The long and short of it is that parallelism in GPU compute workloads is difficult to span across multiple chiplets. CPU workloads are big and do not require a lot of communication between each other -- which is why it's comparatively easy to make a chiplet-based CPU.
Make it Look Like One, Big, Monolithic GPU
But GPU workloads are tiny, which leads to lots of traffic overhead on the internal communication fabrics. To solve this, AMD's approach uses a high-bandwidth interconnect to facilitate communication between chiplets -- AMD calls this crosslink an HBX. At the physical level, this will look much like the interposer of Zen 3 CPUs, except that on an electrical level, it is connected with a focus on L3 cache synchronization to account for the parallel workload.
The design is proposed such that the CPU is connected to the first GPU chiplet, and one passive interconnect ties the L3 cache and other channels together between chiplets. This means that as far as the CPU is concerned, it communicates with one big GPU rather than a bunch of little GPUs.
A single controller that communicates with the smaller GPUs isn't a viable solution. The parallel workloads would generate too much traffic, and active switching would quickly create a (latency) bottleneck -- or demand far too big of a controller. As such, AMD proposes that a chiplet-based GPU needs a simple electrical path to be tied together to look like one big GPU, rather than a bunch of little ones addressed through a controller.
The beauty of this GPU model is that it remains compatible with existing coding languages, and the GPU model doesn't change from the developers' point of view. A few things will need to be adjusted in the driver, naturally, to account for the new architecture, but existing software should run without any major changes.
The patent also goes on to explain that the layout of the chiplet-based GPU does not have to take form with four chiplets. Other configurations, die sizes and shapes may be welcome depending on the client's needs, with even pentagon-shaped dies as an option.

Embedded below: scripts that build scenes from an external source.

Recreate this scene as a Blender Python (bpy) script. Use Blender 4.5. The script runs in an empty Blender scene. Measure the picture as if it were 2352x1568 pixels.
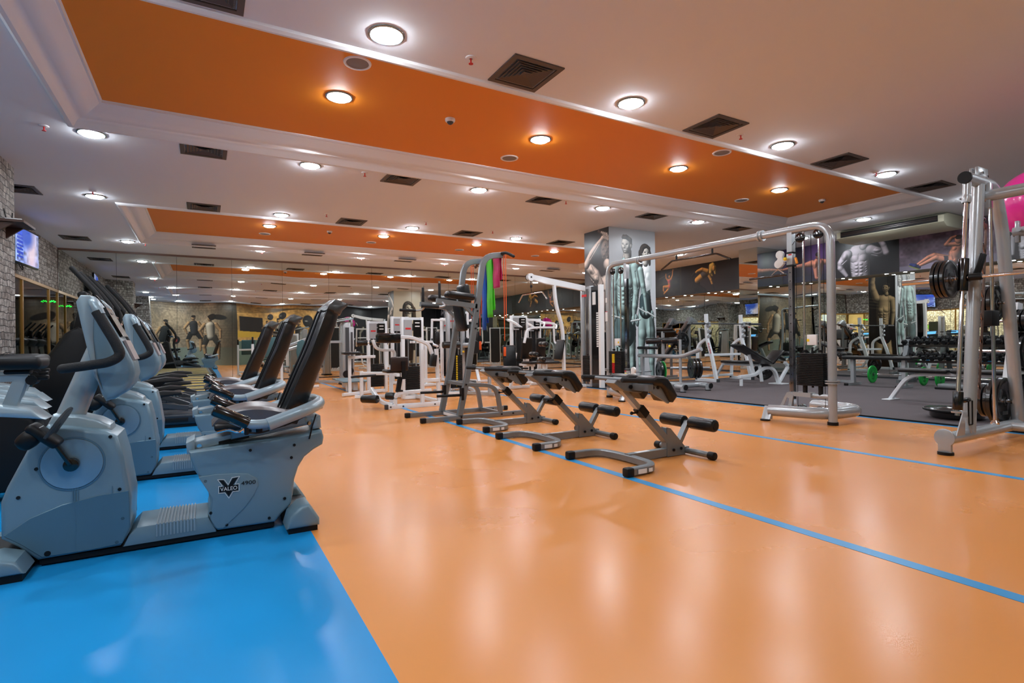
import bpy, bmesh, math, random
import numpy as np
from mathutils import Vector, Matrix
random.seed(7)
SC = bpy.context.scene
COL = SC.collection
PI = math.pi

# ------------------------------------------------------------------ camera
F_PX = 1235.157
YAW, PITCH, ROLL = 0.520172633, 0.00292394972, -0.012303272
cam_data = bpy.data.cameras.new('camera')
cam_data.sensor_width = 36.0
cam_data.lens = F_PX / 2352 * 36.0
cam_data.clip_start = 0.02
cam = bpy.data.objects.new('camera', cam_data)
COL.objects.link(cam)
_f = Vector((math.sin(YAW) * math.cos(PITCH), math.cos(YAW) * math.cos(PITCH), math.sin(PITCH)))
_r = Vector((math.cos(YAW), -math.sin(YAW), 0))
_u = _r.cross(_f)
_c, _s = math.cos(ROLL), math.sin(ROLL)
_R, _U = _c * _r + _s * _u, -_s * _r + _c * _u
cam.matrix_world = Matrix(((_R.x, _U.x, -_f.x, 0), (_R.y, _U.y, -_f.y, 0), (_R.z, _U.z, -_f.z, 0.95), (0, 0, 0, 1)))
SC.camera = cam

# ------------------------------------------------------------------ world, exposure
w = bpy.data.worlds.new('world')
SC.world = w
w.use_nodes = True
w.node_tree.nodes['Background'].inputs[0].default_value = (0.75, 0.85, 1.0, 1)
w.node_tree.nodes['Background'].inputs[1].default_value = 0.25
SC.view_settings.view_transform = 'Standard'
SC.view_settings.look = 'None'
SC.view_settings.gamma = 1.0
SC.view_settings.use_curve_mapping = False
SC.view_settings.exposure = 1.42
LAMP = 80.0          # strength of the ceiling downlights

# ------------------------------------------------------------------ materials
def lin(c):
    return tuple(((x / 255) / 12.92 if x / 255 <= 0.04045 else ((x / 255 + 0.055) / 1.055) ** 2.4) for x in c)

MATS = {}
def mat(name, rgb=(128, 128, 128), rough=0.5, metal=0.0, emis=None, es=0.0, bump=0.0, bscale=40.0, var=0.0, vscale=6.0, coat=0.0, spec=0.5):
    if name in MATS:
        return MATS[name]
    m = bpy.data.materials.new(name)
    m.use_nodes = True
    nt = m.node_tree
    b = nt.nodes['Principled BSDF']
    c = lin(rgb)
    b.inputs['Base Color'].default_value = (*c, 1)
    b.inputs['Roughness'].default_value = rough
    b.inputs['Metallic'].default_value = metal
    b.inputs['Specular IOR Level'].default_value = spec
    if coat:
        b.inputs['Coat Weight'].default_value = coat
        b.inputs['Coat Roughness'].default_value = 0.08
    if emis:
        b.inputs['Emission Color'].default_value = (*lin(emis), 1)
        b.inputs['Emission Strength'].default_value = es
    tc = nt.nodes.new('ShaderNodeTexCoord')
    if var:
        n = nt.nodes.new('ShaderNodeTexNoise')
        n.inputs['Scale'].default_value = vscale
        n.inputs['Detail'].default_value = 5
        mx = nt.nodes.new('ShaderNodeMixRGB')
        nt.links.new(tc.outputs['Object'], n.inputs['Vector'])
        nt.links.new(n.outputs['Fac'], mx.inputs['Fac'])
        mx.inputs['Color1'].default_value = (*[x * (1 - var) for x in c], 1)
        mx.inputs['Color2'].default_value = (*[min(1, x * (1 + var)) for x in c], 1)
        nt.links.new(mx.outputs['Color'], b.inputs['Base Color'])
    if bump:
        n = nt.nodes.new('ShaderNodeTexNoise')
        n.inputs['Scale'].default_value = bscale
        n.inputs['Detail'].default_value = 3
        bp = nt.nodes.new('ShaderNodeBump')
        bp.inputs['Strength'].default_value = bump
        bp.inputs['Distance'].default_value = 0.01
        nt.links.new(tc.outputs['Object'], n.inputs['Vector'])
        nt.links.new(n.outputs['Fac'], bp.inputs['Height'])
        nt.links.new(bp.outputs['Normal'], b.inputs['Normal'])
    MATS[name] = m
    return m

M_CEIL = mat('ceiling_paint', (232, 234, 238), 0.8, bump=0.05, bscale=120)
M_OR = mat('orange_ceiling_paint', (238, 142, 26), 0.6, bump=0.04, bscale=120)
M_TRIM = mat('moulding_paint', (234, 234, 236), 0.6)
M_WHITE = mat('white_steel', (224, 230, 234), 0.28, coat=0.3)
M_CREAM = mat('cream_steel', (226, 216, 196), 0.35)
M_SILV = mat('silver_paint', (172, 178, 182), 0.25, metal=0.35, coat=0.5)
M_GREY = mat('grey_steel', (125, 131, 134), 0.32, metal=0.45)
M_GREYD = mat('dark_grey_steel', (70, 74, 78), 0.4, metal=0.4)
M_CHROME = mat('chrome', (215, 215, 218), 0.08, metal=1.0)
M_BLACK = mat('black_rubber', (12, 13, 15), 0.5, spec=0.3)
M_BLKG = mat('black_gloss', (7, 7, 9), 0.18, coat=0.5)
M_VINYL = mat('black_vinyl', (16, 17, 19), 0.32, bump=0.25, bscale=25)
M_LEATH = mat('worn_leather', (24, 24, 26), 0.28, bump=0.3, bscale=14)
M_FOAM = mat('foam_grip', (17, 20, 23), 0.75, bump=0.3, bscale=200)
M_BIKE = mat('bike_shell_grey', (112, 140, 154), 0.32, metal=0.1, bump=0.06, bscale=500)
M_BIKEL = mat('bike_shell_light', (148, 168, 178), 0.32, metal=0.25)
M_BIKED = mat('bike_shell_dark', (84, 118, 136), 0.4, metal=0.2)
M_DISC = mat('bike_disc', (132, 160, 176), 0.3, metal=0.4)
M_SEATG = mat('seat_brown_grey', (98, 92, 92), 0.35, bump=0.2, bscale=30)
M_GOLD = mat('gold_frame', (176, 134, 70), 0.3, metal=0.7)
M_RED = mat('red_paint', (200, 30, 34), 0.4)
M_YEL = mat('yellow_plastic', (240, 205, 30), 0.4)
M_GREEN = mat('green_plate', (20, 160, 60), 0.35)
M_PINK = mat('pink_vinyl', (240, 50, 160), 0.22, coat=0.4)
M_VENT = mat('vent_metal', (92, 82, 76), 0.5, metal=0.3)
M_VENTD = mat('vent_dark', (16, 14, 14), 0.8)
M_STICK = mat('sticker_white', (225, 228, 228), 0.5)
M_BLUEB = mat('blue_band', (0, 90, 190), 0.5)
M_GRNB = mat('green_band', (90, 215, 50), 0.5)
M_PNKB = mat('pink_band', (200, 40, 100), 0.5)
M_ORT = mat('orange_tube', (230, 90, 20), 0.4)
M_TURQ = mat('teal_pad', (52, 92, 98), 0.5)
M_SPK = mat('speaker_mesh', (140, 132, 130), 0.7)
M_BROWN = mat('bronze_shade', (70, 44, 34), 0.35)
M_WOOD = mat('ledge_wood', (140, 124, 100), 0.5, var=0.5, vscale=3)
M_TVF = mat('tv_bezel', (14, 14, 16), 0.2)
M_LAMP = mat('lamp_lens', (240, 245, 250), 0.3, emis=(236, 244, 252), es=LAMP)
M_LAMPS = mat('spot_lens', (240, 245, 250), 0.3, emis=(226, 243, 255), es=25)
M_RING = mat('lamp_ring', (150, 160, 164), 0.2, metal=0.7)
M_AC = mat('ac_body', (186, 184, 160), 0.4)
M_ORW = mat('orange_screen', (200, 110, 20), 0.5, var=0.3, vscale=5)
M_TIRE = mat('plate_rubber', (16, 17, 19), 0.25, coat=0.3)

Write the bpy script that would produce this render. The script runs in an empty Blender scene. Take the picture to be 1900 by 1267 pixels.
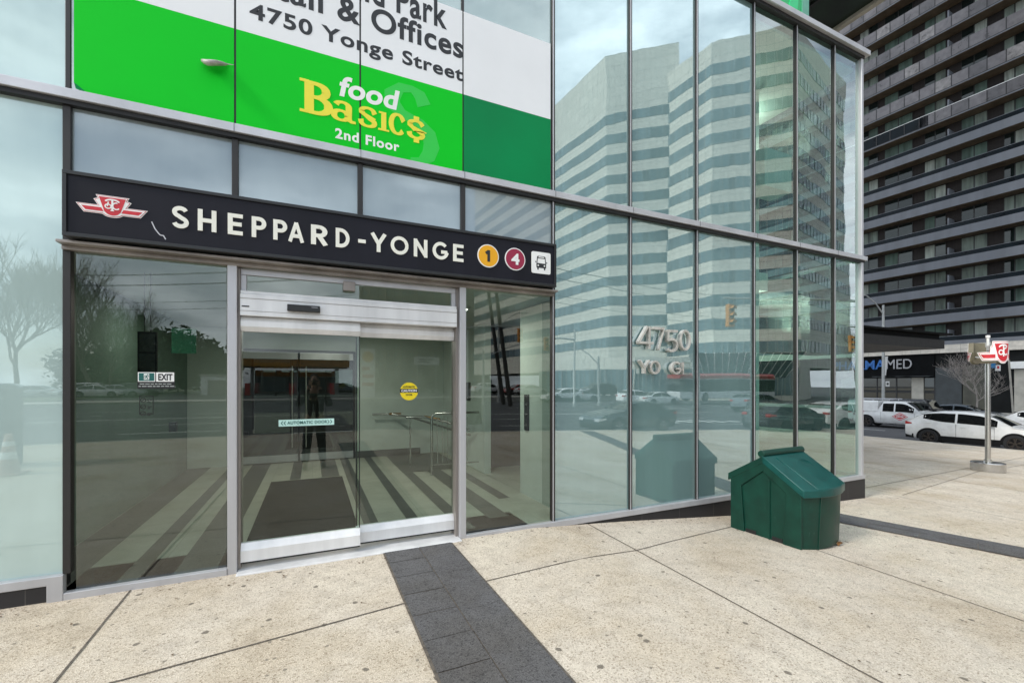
import bpy, bmesh, math, random
from mathutils import Vector, Matrix
R = math.radians
random.seed(7)
scene = bpy.context.scene
COL = scene.collection

# ------------------------------------------------------------------ survey of the place
# facade plane is y = 0 (x runs along it, +y goes into the building), door floor is z = 0
FPX, HX, HY = 810.0, 950.0, 711.0
YAW = math.atan(370 / 810.0)
CY, SY = math.cos(YAW), math.sin(YAW)
EYE = Vector((0.0, -4.3, 1.58))

def ray(px, py):
    t = (px - HX) / FPX
    return Vector((CY * t + SY, -SY * t + CY, (HY - py) / FPX))
def fac(px, py, y=0.0):
    d = ray(px, py)
    return EYE + d * ((y - EYE.y) / d.y)
def dep(px, py, Z):
    return EYE + ray(px, py) * Z
def mir(px, py, Z):
    p = dep(px, py, Z)
    return Vector((p.x, -p.y, p.z))

GK = [(-400, 0), (2.2, 0), (3.5, -.10), (5.3, -.26), (8.3, -.36), (27.3, -1.26), (400, -1.26)]
def gz(x, y=0.0):
    g = GK[-1][1]
    for (a, b), (c, d) in zip(GK, GK[1:]):
        if a <= x <= c:
            g = b + (d - b) * (x - a) / (c - a); break
    if y < -6:
        g = g * (1 - .55 * min(1, (-6 - y) / 20))
    return g
def gnd(px, py):
    d = ray(px, py); k = .2
    while k < 300:
        p = EYE + d * k
        if p.z <= gz(p.x, p.y): break
        k += .004 * k
    return Vector((p.x, p.y, gz(p.x, p.y)))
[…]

Naturally, the design should be scalable, though symmetry between the chiplets would be a limitation.
Sounds Great. When is it Coming?
As great as it all sounds, we don't want to get your hopes up for such a product to come out anytime soon. SLI and Crossfire died because getting multiple GPUs to work together across different cards is a pain, and even with AMD's proposed solution of bringing the GPU chiplets closer together with a high-bandwidth interconnect, there is still a lot of work to be done.
Chances are that if this manifests into a real-world product, it will first happen on a research-level scale, being aimed at supercomputers or scientific-purpose GPUs for users with high GPU power needs in single workstations. Such a ludicrous amount of GPU horsepower will likely need to be coupled to HBM memory just to keep up, so it's likely that you can rule out consumer products for some time to come.
All that being said, it's also very possible that this will never become a thing. Tech companies file a lot of patents, and most of them never end up being used.